A block of data
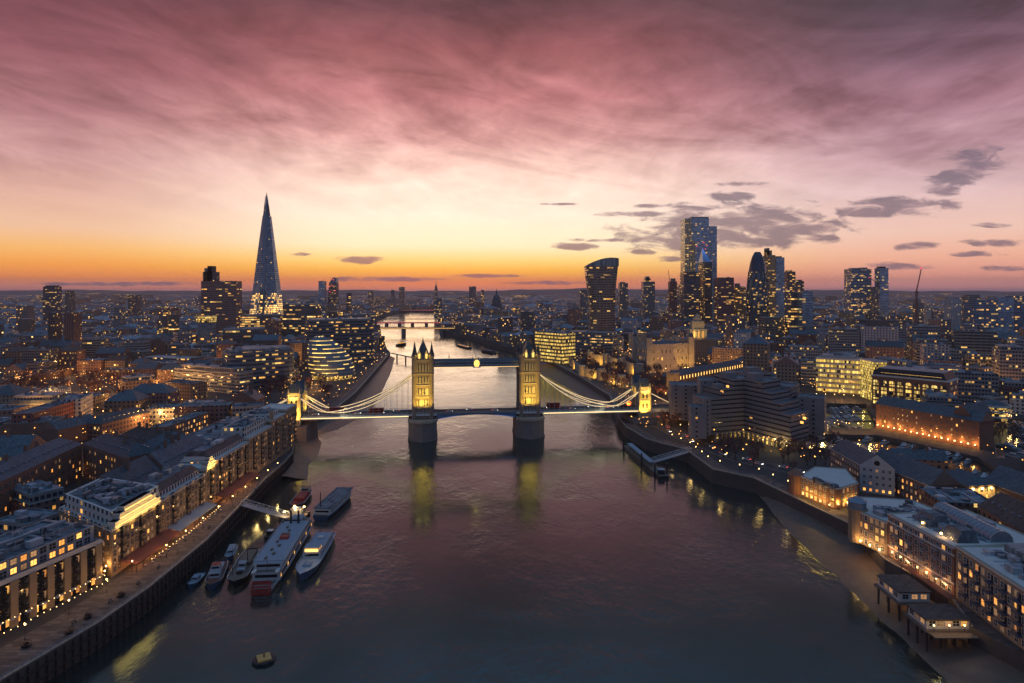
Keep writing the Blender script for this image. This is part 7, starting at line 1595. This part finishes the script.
grove([(990,428),(1016,430),(1018,446),(992,446)], 7, 'bare tree on the quay at the right end of the warehouse', 'trees at the warehouse end')
grove([(740,335),(805,338),(808,352),(745,350)], 22, 'bare tree in the square behind the hotel', 'trees in the square', (1.1, 1.6))
grove([(935,500),(960,506),(990,520),(985,530),(940,515)], 6, 'bare tree in the yard behind the balcony wharf', 'yard trees on the right', (.5, .8), 4)
# ------------------------------------------------------------------ lamps
def lamp_row(P, n_, label, group, e=380, h=6, light_every=1, px=True, col=(1, .55, .18)):
    W_ = [U(*p) for p in P] if px else P; tl = [hypot(W_[i+1][0]-W_[i][0], W_[i+1][1]-W_[i][1]) for i in range(len(W_)-1)]; T_ = sum(tl)
    for k in range(n_):
        s_ = T_*(k+.5)/n_; i = 0
        while i < len(tl)-1 and s_ > tl[i]: s_ -= tl[i]; i += 1
        q = lerp(W_[i], W_[i+1], s_/tl[i]); street_lamp(q[0], q[1], '%s, %s from its left end' % (label, ORD[k]), group, h=h, e=e, light=(k % light_every == 0), col=col)
lamp_row([(668,440),(690,450),(712,468),(757,477),(796,494)], 11, 'street lamp on the right river wall before the hotel', 'lamps on the right river wall', 150, 5, 2)
lamp_row([(757,447),(775,448),(790,455)], 4, 'bright lamp under the concrete hotel forecourt', 'hotel forecourt lamps', 380, 5, col=(1, .72, .25))
lamp_row([(655,406),(656,418),(668,428),(700,441)], 8, 'street lamp on the road curving down from the bridge', 'lamps on the curving road', 420)
lamp_row([(799,497),(831,511),(848,508),(858,505)], 7, 'lamp at the foot of the curved brick wharf', 'lamps below the curved wharf', 360, 2.6, col=(1, .6, .12))
lamp_row([(806,430.5),(840,431),(876,432)], 6, 'lamp on the quay between the two dock basins', 'lamps between the basins', 900)
lamp_row([(812,400),(840,401),(868,403)], 6, 'lamp at the foot of the yellow banded office', 'lamps below the yellow office', 500)
lamp_row([(985,422),(1020,423)], 5, 'lamp beside the round restaurant', 'lamps by the round restaurant', 800)
lamp_row([(600,384),(640,396)], 5, 'lamp on the wharf walk below the castle', 'lamps below the castle', 420)
lamp_row([(330,398),(345,392),(366,372),(388,356)], 9, 'lamp on the riverside walk beside the glass egg', 'lamps on the park riverside walk', 420, 5)
lamp_row([(262,380),(300,386),(320,384)], 6, 'lamp on the plaza in front of the glass egg', 'lamps on the plaza', 1500)
lamp_row([(2,404),(40,400),(80,404),(100,398)], 8, 'street lamp behind the long red brick block', 'lamps behind the red brick block', 1300, 9)
lamp_row([(40,424),(60,414),(100,406),(160,404)], 9, 'street lamp between the left midground roofs', 'lamps in the left midground street', 1700, 9)
lamp_row([(120,392),(165,396),(190,392)], 8, 'street lamp at the foot of the amber lit brick blocks', 'lamps below the amber blocks', 3200, 9)
lamp_row([(150,420),(180,432),(215,428)], 6, 'street lamp below the brick terrace roofs', 'lamps below the brick terrace', 1000, 8)
lamp_row([(30,500),(60,486),(90,470)], 6, 'lamp in the brick courtyard', 'courtyard lamps', 500, 4)
lamp_row([(104,585),(108,570)], 3, 'lamp in the lane beside the modern wharf', 'lamps in the wharf lane', 260, 4)
lamp_row([(866,478),(890,482),(930,492),(950,500)], 6, 'lamp in the yard behind the flat dark roof', 'yard lamps behind the wharves', 320, 5)
lamp_row([(740,352),(775,356),(806,352)], 7, 'street lamp beside the square behind the hotel', 'lamps by the square', 3500, 8)
lamp_row([(893,330),(899,340),(905,352)], 6, 'street lamp on the bright street among the right hand offices', 'lamps on the bright street', 6000, 8)
lamp_row([(610,352),(650,356),(700,352)], 7, 'street lamp behind the castle grove', 'lamps behind the castle', 3500, 8)
for i in range(12):
    x, y = -129.6-(.9 if i > 8 else 0)-(1.5 if i < 2 else 0), 196+i*13.0; x -= (3 if y < 205 else 0); mb = MB(); mb.box(x-.3, y-.9, GZ+.42, x+.3, y+.9, GZ+.5, 'deck_wood'); o = thing('quay_bench', (x, y, GZ), 'timber bench on the left promenade facing the water, %s from the lower left corner' % ORD[i], 'bench', 'benches on the left promenade'); mb.build('seat', o)
    mb = MB(); mb.box(x-.34, y-.9, GZ+.52, x-.28, y+.9, GZ+.95, 'deck_wood'); mb.build('backrest', o)
    for s_ in (-.7, .7): mb = MB(); mb.box(x-.25, y+s_-.05, GZ, x+.25, y+s_+.05, GZ+.42, 'dark_metal'); mb.build('leg', o)
# ------------------------------------------------------------------ named offices on the right
pb((865,320),(914,321),48,34,'tower_dark','flat','dark framed office with two bright rows of yellow windows',cat='office building'); pb((818,332),(864,336),40,22,'concrete_office','flat','grey slab with white vertical fins left of the dark framed office',tint=(1.3,1.3,1.4))
pb((822,355),(872,352),34,18,'concrete_band','setback','pale blue roofed block behind the yellow banded office'); pb((870,356),(905,362),36,18,'concrete_office','setback','grey blue stepped office above the black mansard',tint=(1.1,1.2,1.4))
pb((924,364),(962,366),38,20,'louvre_glass','flat','blue grey office with dark ribbon windows right of the black mansard',tint=(1.5,1.6,1.8)); pb((963,366),(984,368),36,18,'concrete_office','flat','narrower grey blue block attached to the ribbon window office')
pb((990,398),(1008,396),24,10,'render_white','setback','white terraced house with curved balconies near the right edge'); pb((1010,394),(1036,396),24,12,'render_white','setback','white villa block at the right edge above the round restaurant')
pb((535,332),(562,334),50,26,'lit_office','flat','square office with a grid of golden windows behind the north bridge tower',tint=(.8,.7,.5)); pb((563,331),(612,333),44,36,'louvre_glass','setback','wide glass office with bright sloping roof edge behind the castle grove',tint=(1.3,1.2,1.1))
pb((733,323),(770,330),38,22,'concrete_office','setback','pale office with blue lit floors behind the tree square',tint=(1.4,1.4,1.6)); pb((762,318),(790,319),46,22,'render_white','flat','white gridded office block among the right midground')
pb((746,362),(812,357),26,20,'stock_brick','hip','long brick range with dark roof behind the hotel',tint=(.9,.7,.6)); pb((750,372),(800,370),22,12,'brick_dark','flat','low brick range with lit ground floor directly behind the hotel')
# ------------------------------------------------------------------ railway viaduct on the left
RV = [U(-40,402), U(0,391), U(60,377.5), U(137,361), U(190,352), U(225,343)]
g = MB(); L0 = strip(RV, 11, 1, GZ+7.5, 'paving', g)
for P_ in (RV, L0):
    for i in range(len(P_)-1): g.prism(rect(P_[i], P_[i+1], .6), GZ, GZ+8.6, 'brick_brown', 'stone')
o = thing('railway_viaduct', (*RV[0], GZ), 'long pale edged brick railway viaduct crossing the left midground', 'viaduct'); g.build('deck', o)
g = MB()
for i in range(len(RV)-1):
    a, b_ = lerp(RV[i], L0[i], .5), lerp(RV[i+1], L0[i+1], .5)
    for s_ in (-2.4, -1, 1, 2.4): g.bar((a[0], a[1]+s_, GZ+7.6), (b_[0], b_[1]+s_, GZ+7.6), .12, .16, 'plant_metal')
g.build('rail', o)
for i in range(len(RV)-1): NOBUILD.append([(RV[i][0], RV[i][1]-9), (RV[i+1][0], RV[i+1][1]-9), (L0[i+1][0], L0[i+1][1]+8), (L0[i][0], L0[i][1]+8)])
# ------------------------------------------------------------------ fill city
LAND = [('glass egg', (322, 365)), ('spire', (267, 320)), ('hospital slab tower', (220, 310)), ('lantern topped tower', (205, 345)), ('paired brown towers', (60, 345)), ('lone slab tower', (49, 310)), ('brick terrace', (190, 425)),
        ('red brick block', (60, 405)), ('amber courtyard range', (60, 450)), ('rounded glass office', (345, 345)), ('low flat road bridge', (420, 330)), ('golden grid office', (548, 345)), ('castle keep', (670, 360)), ('concrete hotel', (750, 420)),
        ('domed office tower', (698, 345)), ('bullet tower', (757, 305)), ('yellow banded office', (840, 375)), ('arched brick office', (915, 390)), ('dark framed office', (890, 330)), ('long warehouse', (925, 435)), ('round restaurant', (993, 415)), ('balcony wharf', (950, 540)),
        ('rendered gable warehouse', (875, 480)), ('red crane', (917, 320)), ('white round tower', (956, 320)), ('top heavy tower', (603, 320)), ('right edge glass tower', (1018, 320)), ('floodlit yellow building', (970, 490)), ('grey slab with fins', (840, 345))]
rg = random.Random(2024); cand = []
def free(P, m_=2.0):
    c = (sum(p[0] for p in P)/4, sum(p[1] for p in P)/4); r = max(hypot(p[0]-c[0], p[1]-c[1]) for p in P)
    pts = list(P)+[lerp(P[i], P[(i+1) % 4], .5) for i in range(4)]+[c]
    for q in pts:
        if inside(q, river_poly): return False
        for B in basins:
            if inside(q, B): return False
        for Z in NOBUILD:
            if inside(q, Z): return False
    for x0, x1, y0, y1, T in TAKEN:
        if c[0]+r+m_ < x0 or c[0]-r-m_ > x1 or c[1]+r+m_ < y0 or c[1]-r-m_ > y1: continue
        if any(inside(lerp(q, c, -.12), T) for q in pts) or any(inside(q, [lerp(p_, c, .0) for p_ in ccw(P)]) for q in T) or inside(c, T): return False
        tc = (sum(p[0] for p in T)/len(T), sum(p[1] for p in T)/len(T))
        if inside(tc, ccw(P)): return False
        for i in range(len(T)):
            if any(inside(lerp(T[i], T[(i+1) % len(T)], k/6), ccw(P)) for k in range(7)): return False
    return True
PARK = [[U(*p) for p in Z] for Z in ([(545,350),(648,352),(720,376),(705,402),(655,404),(640,398),(600,390),(560,366)], [(648,402),(700,404),(712,450),(640,440)], [(255,386),(335,380),(345,402),(300,414),(262,404)], [(60,374),(125,381),(158,399),(158,406),(90,400),(60,390)],
        [(712,446),(770,448),(845,446),(856,470),(800,480),(756,476),(712,466)], [(742,335),(806,338),(808,353),(745,352)], [(805,436),(1000,470),(1010,500),(990,500),(800,452)], [(990,424),(1050,424),(1050,462),(990,462)], [(806,398),(882,400),(884,442),(804,440)])]
NOBUILD += PARK
NOBUILD.append([(-170, 425), (-130, 425), (-120, 700), (-200, 700)]); NOBUILD.append([(-220, 700), (-150, 700), (-190, 1060), (-230, 1060)]); NOBUILD.append([(60, 430), (118, 430), (110, 560), (60, 560)])
NOBUILD.append([(-142.5, 150), (-120, 150), (-120, 440), (-142.5, 440)]); NOBUILD.append([(110, 150), (140, 150), (143, 300), (110, 420)]); NOBUILD.append([(-180, 222), (-142, 222), (-142, 228), (-180, 250)])
pave = [((-1), .13, 20, 1000), (1, -.42, 20, 1000)]
NOBUILD += [[(128, 150), (262, 150), (240, 372), (128, 345)]]
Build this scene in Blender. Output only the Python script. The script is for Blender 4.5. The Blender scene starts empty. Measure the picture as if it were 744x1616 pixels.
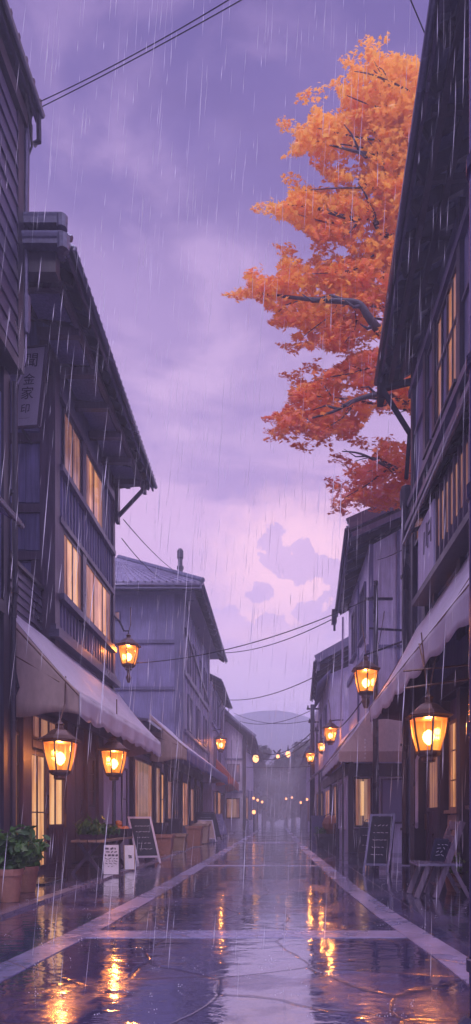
import bpy, math, random
from mathutils import Vector, Matrix, noise as mnoise
random.seed(7)
R = math.radians
sc = bpy.context.scene
COL = sc.collection
H = 1.1          # camera height
GZ = 0.03        # pavement height
rnd = random.random
def ru(a, b): return random.uniform(a, b)

# ------------------------------------------------------------------ mesh builder
def root_loc(p):
    while p.parent: p = p.parent
    return Vector(p.location)
SPLIT={'curtain','post','shopfront_post','beam','ledge','mullion_panel','side_panel','eave_beam','soffit_panel','stripe','wall_lamp','trim','rafter','diagonal_rail','balcony_rail','eave_bracket','roof_stay','barge_board','ridge_end_tiles','hanger','slats','collar','crossarm','stretcher','verge_board','eave_box','ridge_tiles','slat','sign_bracket'}
class MB:
    def __init__(s): s.v = []; s.f = []
    def hexa(s, p):
        n = len(s.v); s.v += [tuple(q) for q in p]
        for q in ((0,3,2,1),(4,5,6,7),(0,1,5,4),(1,2,6,5),(2,3,7,6),(3,0,4,7)): s.f.append(tuple(n+i for i in q))
        return s
    def box(s, x0, x1, y0, y1, z0, z1):
        x0,x1=min(x0,x1),max(x0,x1); y0,y1=min(y0,y1),max(y0,y1); z0,z1=min(z0,z1),max(z0,z1)
        return s.hexa([(x0,y0,z0),(x1,y0,z0),(x1,y1,z0),(x0,y1,z0),(x0,y0,z1),(x1,y0,z1),(x1,y1,z1),(x0,y1,z1)])
    def beam(s, p0, p1, w, h, up=(0,0,1)):
        p0,p1=Vector(p0),Vector(p1); d=(p1-p0).normalized(); u=Vector(up)
        if abs(d.dot(u))>.98: u=Vector((0,1,0)) if abs(d.y)<.9 else Vector((1,0,0))
        a=d.cross(u).normalized()*w/2; b=a.cross(d).normalized()*h/2
        return s.hexa([p0-a-b,p0+a-b,p1+a-b,p1-a-b,p0-a+b,p0+a+b,p1+a+b,p1-a+b])
    def tube(s, pts, r, n=6):
        pts=[Vector(p) for p in pts]; base=len(s.v); m=len(pts)
        rr = r if isinstance(r,(list,tuple)) else [r]*m
        prev=None
        for i,p in enumerate(pts):
            d=(pts[min(i+1,m-1)]-pts[max(i-1,0)]).normalized()
            u=Vector((0,0,1)) if abs(d.z)<.95 else Vector((0,1,0))
            a=d.cross(u).normalized()
            if prev and a.dot(prev)<0: a=-a
            prev=a
            b=d.cross(a).normalized()
            for k in range(n):
                t=2*math.pi*k/n; s.v.append(tuple(p+(a*math.cos(t)+b*math.sin(t))*rr[i]))
        for i in range(m-1):
            for k in range(n):
                a0=base+i*n+k; a1=base+i*n+(k+1)%n
                s.f.append((a0,a1,a1+n,a0+n))
        s.f.append(tuple(base+k for k in range(n))[::-1]); s.f.append(tuple(base+(m-1)*n+k for k in range(n)))
        return s
    def lathe(s, c, prof, n=12, rot=0):
        base=len(s.v); m=len(prof)
        for r,z in prof:
            for k in range(n):
                t=2*math.pi*k/n+rot; s.v.append((c[0]+r*math.cos(t),c[1]+r*math.sin(t),c[2]+z))
        for i in range(m-1):
            for k in range(n):
                a0=base+i*n+k; a1=base+i*n+(k+1)%n
                s.f.append((a0,a1,a1+n,a0+n))
        s.f.append(tuple(base+k for k in range(n))[::-1]); s.f.append(tuple(base+(m-1)*n+k for k in range(n)))
        return s
    def slab(s, p, off):      # quad p (4 pts) extruded by off
        o=Vector(off); p=[Vector(q) for q in p]
        return s.hexa([*p,*[q+o for q in p]])
    def prism(s, poly, off):
        o=Vector(off); n=len(s.v); m=len(poly)
        s.v += [tuple(Vector(q)) for q in poly]+[tuple(Vector(q)+o) for q in poly]
        s.f.append(tuple(range(n,n+m))[::-1]); s.f.append(tuple(range(n+m,n+2*m)))
        for i in range(m): j=(i+1)%m; s.f.append((n+i,n+j,n+m+j,n+m+i))
        return s
    def grid(s, fn, nu, nv):
        n=len(s.v)
        for i in range(nu+1):
            for j in range(nv+1): s.v.append(tuple(fn(i/nu,j/nv)))
        for i in range(nu):
            for j in range(nv):
                a=n+i*(nv+1)+j; s.f.append((a,a+nv+1,a+nv+2,a+1))
        return s
    def fan(s, c, pts):
        n=len(s.v); s.v.append(tuple(c)); s.v += [tuple(p) for p in pts]; m=len(pts)
        for i in range(m): s.f.append((n,n+1+i,n+1+(i+1)%m))
        return s
    def islands(s):
        par=list(range(len(s.v)))
        def find(a):
            while par[a]!=a: par[a]=par[par[a]]; a=par[a]
            return a
        for f in s.f:
            r=find(f[0])
            for i in f[1:]: par[find(i)]=r
        out={}
        for f in s.f: out.setdefault(find(f[0]),[]).append(f)
        return list(out.values())
    def build(s, name, mat, parent=None, smooth=False, solid=0, bevel=0, origin=None):
        if name in SPLIT and parent is not None:
            isl=s.islands()
            if 1<len(isl)<=100:
                first=None
                for fs in isl:
                    ids=sorted({i for f in fs for i in f}); mp={a:b for b,a in enumerate(ids)}
                    q=MB(); q.v=[s.v[i] for i in ids]; q.f=[tuple(mp[i] for i in f) for f in fs]
                    o=q.build(name,mat,parent,smooth,solid,bevel,origin); first=first or o
                return first
        me=bpy.data.meshes.new(name)
        if parent is not None: o=root_loc(parent)
        elif origin is not None: o=Vector(origin)
        else:
            xs=[v[0] for v in s.v]; ys=[v[1] for v in s.v]; zs=[v[2] for v in s.v]
            o=Vector(((min(xs)+max(xs))/2,(min(ys)+max(ys))/2,min(zs)))
        me.from_pydata([(v[0]-o.x,v[1]-o.y,v[2]-o.z) for v in s.v],[],s.f)
        me.update()
        me.materials.append(mat)
        if smooth:
            me.polygons.foreach_set('use_smooth',[True]*len(me.polygons))
        ob=bpy.data.objects.new(name,me); COL.objects.link(ob)
        if parent is not None: ob.parent=parent
        else: ob.location=o
        if solid:
            m=ob.modifiers.new('solid','SOLIDIFY'); m.thickness=solid
        if bevel:
            m=ob.modifiers.new('bevel','BEVEL'); m.width=bevel; m.segments=2; m.limit_method='ANGLE'
        return ob
def tag(o, label=None, cat=None, group=None, kind=None):
    if label: o['label']=label
    if cat: o['category']=cat
    if group: o['group']=group
    if kind: o['kind']=kind
    return o
def thing(name, loc, label, cat, group=None):
    o=bpy.data.objects.new(name,None); COL.objects.link(o); o.location=loc; o.empty_display_size=.2
    return tag(o,label,cat,group)
def copy_tree(o, parent=None):
    c=o.copy(); COL.objects.link(c); c.parent=parent
    for ch in list(o.children): copy_tree(ch,c)
    return c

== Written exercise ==
Copy, from the material, each line that holds the string "script".

== Reply ==
Keep writing the Blender script for this image. This is part 7, starting at line 1595. This part finishes the script.
Build this scene in Blender. Output only the Python script. The script is for Blender 4.5. The Blender scene starts empty. Measure the picture as if it were 744x1616 pixels.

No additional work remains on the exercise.